With his history of creating socially relevant art and interventions, Mel Chin’s response to the catastrophe in New York City emerged in the form of the graphic novella 9-11/9-11. Mel Chin printed and started distributing the novella throughout New York on the first anniversary of the fall of the twin towers portraying in pulp form the interwoven stories of love, hope, family, power and manipulation that would later come to life in the film. In spite of differences in cultural and political dynamics of the US and Chile, Mel Chin brought out shared experiences of humanity dealing with the calamities of war.

9-11/9-11, Chile/USA premiered for Creative Time on the 2007 anniversary of 9-11, screening simultaneously in New York City and Santiago and was accompanied by a live simulcast Q&A between the artist, filmmakers and members of both audiences, folding Chin’s own artistic response back into the real life public arena.
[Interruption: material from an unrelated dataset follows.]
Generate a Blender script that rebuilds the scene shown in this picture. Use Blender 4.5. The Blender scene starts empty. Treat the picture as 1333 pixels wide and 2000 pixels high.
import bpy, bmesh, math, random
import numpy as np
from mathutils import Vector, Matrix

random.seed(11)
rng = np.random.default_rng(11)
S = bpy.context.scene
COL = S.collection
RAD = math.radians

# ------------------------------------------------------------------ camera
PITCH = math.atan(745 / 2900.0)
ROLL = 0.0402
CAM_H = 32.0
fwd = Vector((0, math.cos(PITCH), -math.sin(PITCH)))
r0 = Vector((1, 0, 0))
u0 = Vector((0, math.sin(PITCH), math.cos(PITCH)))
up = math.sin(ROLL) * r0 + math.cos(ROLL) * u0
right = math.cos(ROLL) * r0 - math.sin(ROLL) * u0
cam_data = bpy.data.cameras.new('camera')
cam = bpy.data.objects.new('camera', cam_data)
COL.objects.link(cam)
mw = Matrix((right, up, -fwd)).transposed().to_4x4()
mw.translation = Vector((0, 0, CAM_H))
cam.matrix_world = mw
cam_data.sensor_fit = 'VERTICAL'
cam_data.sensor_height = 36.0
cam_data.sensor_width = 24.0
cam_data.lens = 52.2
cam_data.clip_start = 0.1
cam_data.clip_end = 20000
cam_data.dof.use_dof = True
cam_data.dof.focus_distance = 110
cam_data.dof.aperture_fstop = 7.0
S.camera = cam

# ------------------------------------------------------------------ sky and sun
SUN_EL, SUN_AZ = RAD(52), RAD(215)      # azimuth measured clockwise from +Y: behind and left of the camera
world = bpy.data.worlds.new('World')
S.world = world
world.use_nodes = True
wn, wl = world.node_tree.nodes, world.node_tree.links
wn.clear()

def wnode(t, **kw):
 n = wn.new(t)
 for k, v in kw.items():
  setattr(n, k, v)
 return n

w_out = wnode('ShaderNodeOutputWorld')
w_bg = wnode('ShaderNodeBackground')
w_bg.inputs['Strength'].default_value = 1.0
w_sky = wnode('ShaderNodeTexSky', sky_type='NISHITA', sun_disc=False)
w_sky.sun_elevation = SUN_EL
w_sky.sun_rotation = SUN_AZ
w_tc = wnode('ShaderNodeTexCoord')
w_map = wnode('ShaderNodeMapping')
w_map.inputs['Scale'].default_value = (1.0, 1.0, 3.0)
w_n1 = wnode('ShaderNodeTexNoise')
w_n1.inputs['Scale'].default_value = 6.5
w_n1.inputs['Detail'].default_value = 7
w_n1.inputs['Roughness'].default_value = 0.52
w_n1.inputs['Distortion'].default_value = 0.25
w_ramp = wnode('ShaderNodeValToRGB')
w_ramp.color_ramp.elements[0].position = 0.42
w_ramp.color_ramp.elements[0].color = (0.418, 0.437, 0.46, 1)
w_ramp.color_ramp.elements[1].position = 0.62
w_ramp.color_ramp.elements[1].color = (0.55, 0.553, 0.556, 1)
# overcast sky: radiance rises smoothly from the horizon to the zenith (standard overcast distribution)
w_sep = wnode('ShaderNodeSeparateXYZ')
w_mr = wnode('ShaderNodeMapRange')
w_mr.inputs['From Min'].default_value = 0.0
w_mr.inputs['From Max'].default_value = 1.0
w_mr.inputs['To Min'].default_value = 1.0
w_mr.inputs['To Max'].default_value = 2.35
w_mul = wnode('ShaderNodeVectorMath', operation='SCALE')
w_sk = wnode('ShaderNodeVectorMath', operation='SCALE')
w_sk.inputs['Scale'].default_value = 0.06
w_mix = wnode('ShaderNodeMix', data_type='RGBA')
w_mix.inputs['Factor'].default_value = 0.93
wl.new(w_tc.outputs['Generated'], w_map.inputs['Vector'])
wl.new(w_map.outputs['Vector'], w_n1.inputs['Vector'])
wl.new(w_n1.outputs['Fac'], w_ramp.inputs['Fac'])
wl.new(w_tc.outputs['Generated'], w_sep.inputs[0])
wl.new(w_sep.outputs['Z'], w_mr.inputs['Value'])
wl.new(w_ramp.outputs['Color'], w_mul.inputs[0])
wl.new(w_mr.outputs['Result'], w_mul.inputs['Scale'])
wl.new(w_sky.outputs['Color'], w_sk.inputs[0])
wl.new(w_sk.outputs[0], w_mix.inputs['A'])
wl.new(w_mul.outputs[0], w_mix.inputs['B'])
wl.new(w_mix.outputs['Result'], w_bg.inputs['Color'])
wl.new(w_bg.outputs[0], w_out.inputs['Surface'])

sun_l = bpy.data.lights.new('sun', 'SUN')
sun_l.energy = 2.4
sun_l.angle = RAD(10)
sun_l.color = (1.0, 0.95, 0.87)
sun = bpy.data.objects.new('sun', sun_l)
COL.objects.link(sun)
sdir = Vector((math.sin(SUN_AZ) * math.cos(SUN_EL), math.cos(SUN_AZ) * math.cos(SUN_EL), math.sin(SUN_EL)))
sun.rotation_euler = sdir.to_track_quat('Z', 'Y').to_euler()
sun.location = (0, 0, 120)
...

For Ballroom Marfa’s screening of 9-11/9-11, Chile/USA, the artist presented a lecture giving further context to the film, discussed his role as an artist in the current sociopolitical climate and introduced some of his upcoming projects including one based in New Orleans. The evening also included a book signing of the original graphic novella 9-11/9-11.

 

Artist Profile

Mel Chin

Mel Chin has exhibited extensively across the United States and Europe, including solo exhibitions at the Hirshhorn Museum and Sculpture Garden, Washington D.C., 1989; the Walker Art Center, Minneapolis, Minnesota, 1990; the Menil Collection, Houston, Texas, 1991; Storefront for Art and Architecture, New York, 1991; the Fabric Workshop, Philadelphia, Pennsylvania, 1992; and the Station Museum, Houston, Texas, 2006. His proposal for a new World Trade Center was part of the American representation at the 2002 Venice Biennale of Architecture. He is the recipient of many awards and grants including: Joan Mitchell Award (1997), Rockefeller Foundation Grant (1996), Cal Arts/ Alpert Award (1995), a Pollock/Krasner Foundation Fellowship (1989), a Tiffany Foundation Award (1989), and several NEA Fellowships.

9-11/9-11, Chile/USA is co-produced by Mel Chin, American filmmaker Chip Schneider, and Chilean animators at Planovisual Estudio de Animación, Santiago. The voice cast includes American actress Lili Taylor and several well-known Chilean actors such as “Palta” Melendez, Sandro Larenas, and Rosario Zamora.